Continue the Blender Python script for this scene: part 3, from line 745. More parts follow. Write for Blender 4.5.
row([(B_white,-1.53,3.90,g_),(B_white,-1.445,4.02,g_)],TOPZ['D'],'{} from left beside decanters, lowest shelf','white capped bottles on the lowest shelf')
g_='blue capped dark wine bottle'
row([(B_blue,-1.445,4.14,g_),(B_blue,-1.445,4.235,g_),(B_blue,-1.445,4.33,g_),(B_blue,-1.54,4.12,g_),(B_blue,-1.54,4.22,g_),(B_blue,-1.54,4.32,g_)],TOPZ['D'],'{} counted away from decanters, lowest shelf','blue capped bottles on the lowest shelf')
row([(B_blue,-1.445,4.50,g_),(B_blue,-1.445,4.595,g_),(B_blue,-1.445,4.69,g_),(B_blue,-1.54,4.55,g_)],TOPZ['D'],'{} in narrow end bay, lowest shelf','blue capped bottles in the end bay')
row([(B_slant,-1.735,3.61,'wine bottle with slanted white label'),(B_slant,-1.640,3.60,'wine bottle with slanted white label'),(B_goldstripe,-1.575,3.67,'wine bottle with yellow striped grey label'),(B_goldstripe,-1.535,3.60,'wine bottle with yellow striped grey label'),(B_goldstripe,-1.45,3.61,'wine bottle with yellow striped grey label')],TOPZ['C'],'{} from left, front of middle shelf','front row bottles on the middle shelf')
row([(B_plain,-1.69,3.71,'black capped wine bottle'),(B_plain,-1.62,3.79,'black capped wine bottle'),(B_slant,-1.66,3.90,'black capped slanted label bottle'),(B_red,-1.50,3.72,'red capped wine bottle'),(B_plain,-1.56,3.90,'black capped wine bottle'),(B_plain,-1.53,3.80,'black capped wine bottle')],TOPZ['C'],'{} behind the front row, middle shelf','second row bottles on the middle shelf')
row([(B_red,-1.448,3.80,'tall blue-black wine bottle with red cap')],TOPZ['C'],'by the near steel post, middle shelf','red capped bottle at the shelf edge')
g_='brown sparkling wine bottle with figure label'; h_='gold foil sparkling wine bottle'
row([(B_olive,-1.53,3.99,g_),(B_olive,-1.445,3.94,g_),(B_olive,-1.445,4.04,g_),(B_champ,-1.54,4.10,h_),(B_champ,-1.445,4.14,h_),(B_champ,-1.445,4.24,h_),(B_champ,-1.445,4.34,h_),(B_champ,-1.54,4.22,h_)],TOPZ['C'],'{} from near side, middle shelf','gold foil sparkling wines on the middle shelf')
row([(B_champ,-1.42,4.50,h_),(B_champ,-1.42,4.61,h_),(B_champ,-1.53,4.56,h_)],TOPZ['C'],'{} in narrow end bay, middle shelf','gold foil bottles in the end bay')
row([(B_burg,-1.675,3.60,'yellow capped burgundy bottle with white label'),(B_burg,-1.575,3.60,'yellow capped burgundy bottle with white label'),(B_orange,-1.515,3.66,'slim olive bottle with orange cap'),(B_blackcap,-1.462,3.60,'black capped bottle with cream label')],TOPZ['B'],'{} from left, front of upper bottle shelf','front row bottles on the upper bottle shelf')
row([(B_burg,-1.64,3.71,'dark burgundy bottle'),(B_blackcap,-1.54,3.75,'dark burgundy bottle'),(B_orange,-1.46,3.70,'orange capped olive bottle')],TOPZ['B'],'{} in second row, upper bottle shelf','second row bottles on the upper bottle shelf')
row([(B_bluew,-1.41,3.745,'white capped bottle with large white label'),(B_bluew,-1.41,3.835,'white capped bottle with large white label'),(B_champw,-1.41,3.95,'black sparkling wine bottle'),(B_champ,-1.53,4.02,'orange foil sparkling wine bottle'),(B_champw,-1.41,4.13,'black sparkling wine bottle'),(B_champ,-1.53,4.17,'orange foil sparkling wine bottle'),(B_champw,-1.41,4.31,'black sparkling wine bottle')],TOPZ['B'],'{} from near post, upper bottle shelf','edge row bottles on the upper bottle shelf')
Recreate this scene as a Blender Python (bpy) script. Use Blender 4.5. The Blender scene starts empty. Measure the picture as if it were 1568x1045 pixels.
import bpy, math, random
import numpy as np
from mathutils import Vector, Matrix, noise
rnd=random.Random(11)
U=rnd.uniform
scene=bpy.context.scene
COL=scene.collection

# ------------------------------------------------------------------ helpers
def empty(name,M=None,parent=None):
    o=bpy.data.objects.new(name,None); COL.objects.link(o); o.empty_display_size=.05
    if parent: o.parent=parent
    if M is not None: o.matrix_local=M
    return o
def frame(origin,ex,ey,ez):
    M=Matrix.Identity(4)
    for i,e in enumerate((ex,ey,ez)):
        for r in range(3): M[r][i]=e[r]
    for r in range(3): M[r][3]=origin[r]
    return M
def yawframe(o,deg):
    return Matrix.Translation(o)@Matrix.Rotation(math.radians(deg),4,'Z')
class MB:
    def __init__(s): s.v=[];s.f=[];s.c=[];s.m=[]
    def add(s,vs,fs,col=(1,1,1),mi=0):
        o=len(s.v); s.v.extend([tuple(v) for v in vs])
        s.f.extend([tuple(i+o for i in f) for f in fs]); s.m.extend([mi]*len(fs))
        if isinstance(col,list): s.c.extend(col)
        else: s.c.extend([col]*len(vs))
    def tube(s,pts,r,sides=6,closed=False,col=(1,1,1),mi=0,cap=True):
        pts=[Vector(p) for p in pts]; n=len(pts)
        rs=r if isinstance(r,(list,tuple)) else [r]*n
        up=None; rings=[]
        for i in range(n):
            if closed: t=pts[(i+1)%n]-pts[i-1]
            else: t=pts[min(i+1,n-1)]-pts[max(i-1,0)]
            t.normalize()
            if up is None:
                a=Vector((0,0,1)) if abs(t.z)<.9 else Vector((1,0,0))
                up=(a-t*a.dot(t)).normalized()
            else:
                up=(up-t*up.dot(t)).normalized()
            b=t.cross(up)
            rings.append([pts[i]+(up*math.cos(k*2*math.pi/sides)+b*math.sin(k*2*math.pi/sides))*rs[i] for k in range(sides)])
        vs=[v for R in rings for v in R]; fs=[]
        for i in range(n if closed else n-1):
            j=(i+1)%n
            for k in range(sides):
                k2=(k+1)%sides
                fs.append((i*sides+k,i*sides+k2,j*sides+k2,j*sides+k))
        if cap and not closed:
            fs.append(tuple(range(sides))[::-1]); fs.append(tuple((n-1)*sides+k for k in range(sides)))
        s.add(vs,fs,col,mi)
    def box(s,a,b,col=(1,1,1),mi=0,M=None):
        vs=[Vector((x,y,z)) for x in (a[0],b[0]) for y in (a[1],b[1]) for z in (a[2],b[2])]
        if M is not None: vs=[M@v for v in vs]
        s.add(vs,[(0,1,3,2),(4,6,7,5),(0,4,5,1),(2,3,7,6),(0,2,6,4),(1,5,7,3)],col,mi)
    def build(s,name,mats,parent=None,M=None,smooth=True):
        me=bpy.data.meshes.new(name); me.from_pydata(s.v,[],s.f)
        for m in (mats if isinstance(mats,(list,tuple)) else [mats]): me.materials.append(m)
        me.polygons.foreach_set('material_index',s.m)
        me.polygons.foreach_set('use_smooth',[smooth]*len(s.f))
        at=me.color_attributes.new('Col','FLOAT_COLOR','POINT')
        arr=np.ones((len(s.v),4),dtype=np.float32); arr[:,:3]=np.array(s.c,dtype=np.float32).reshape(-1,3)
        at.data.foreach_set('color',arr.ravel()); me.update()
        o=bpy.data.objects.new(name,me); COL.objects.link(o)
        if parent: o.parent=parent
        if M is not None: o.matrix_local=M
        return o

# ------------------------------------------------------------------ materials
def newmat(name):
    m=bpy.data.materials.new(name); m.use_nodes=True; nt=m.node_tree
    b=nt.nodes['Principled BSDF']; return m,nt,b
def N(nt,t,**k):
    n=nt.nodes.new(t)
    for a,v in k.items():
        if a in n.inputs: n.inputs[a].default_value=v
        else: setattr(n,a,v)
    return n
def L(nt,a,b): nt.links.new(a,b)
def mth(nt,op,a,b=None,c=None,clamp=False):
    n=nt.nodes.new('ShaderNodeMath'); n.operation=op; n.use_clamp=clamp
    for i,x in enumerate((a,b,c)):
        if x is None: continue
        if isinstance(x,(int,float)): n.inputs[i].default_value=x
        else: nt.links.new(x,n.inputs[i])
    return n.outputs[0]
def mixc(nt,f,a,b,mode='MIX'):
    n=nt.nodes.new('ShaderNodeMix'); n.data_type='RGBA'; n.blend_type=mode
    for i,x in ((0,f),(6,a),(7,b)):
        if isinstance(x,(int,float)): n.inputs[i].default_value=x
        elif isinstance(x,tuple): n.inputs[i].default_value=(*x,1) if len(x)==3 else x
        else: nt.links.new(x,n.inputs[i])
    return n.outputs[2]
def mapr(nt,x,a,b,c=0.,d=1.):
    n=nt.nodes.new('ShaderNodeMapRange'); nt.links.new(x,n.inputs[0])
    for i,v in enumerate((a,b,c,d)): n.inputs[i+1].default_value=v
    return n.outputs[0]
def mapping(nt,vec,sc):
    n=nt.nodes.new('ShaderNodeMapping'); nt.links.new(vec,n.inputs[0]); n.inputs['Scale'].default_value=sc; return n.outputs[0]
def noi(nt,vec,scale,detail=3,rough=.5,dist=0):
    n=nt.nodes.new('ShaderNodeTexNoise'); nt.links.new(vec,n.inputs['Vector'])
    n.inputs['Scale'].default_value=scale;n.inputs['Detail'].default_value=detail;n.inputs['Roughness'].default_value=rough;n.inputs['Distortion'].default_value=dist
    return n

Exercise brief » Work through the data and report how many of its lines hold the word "this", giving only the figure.

Exercise solution » 2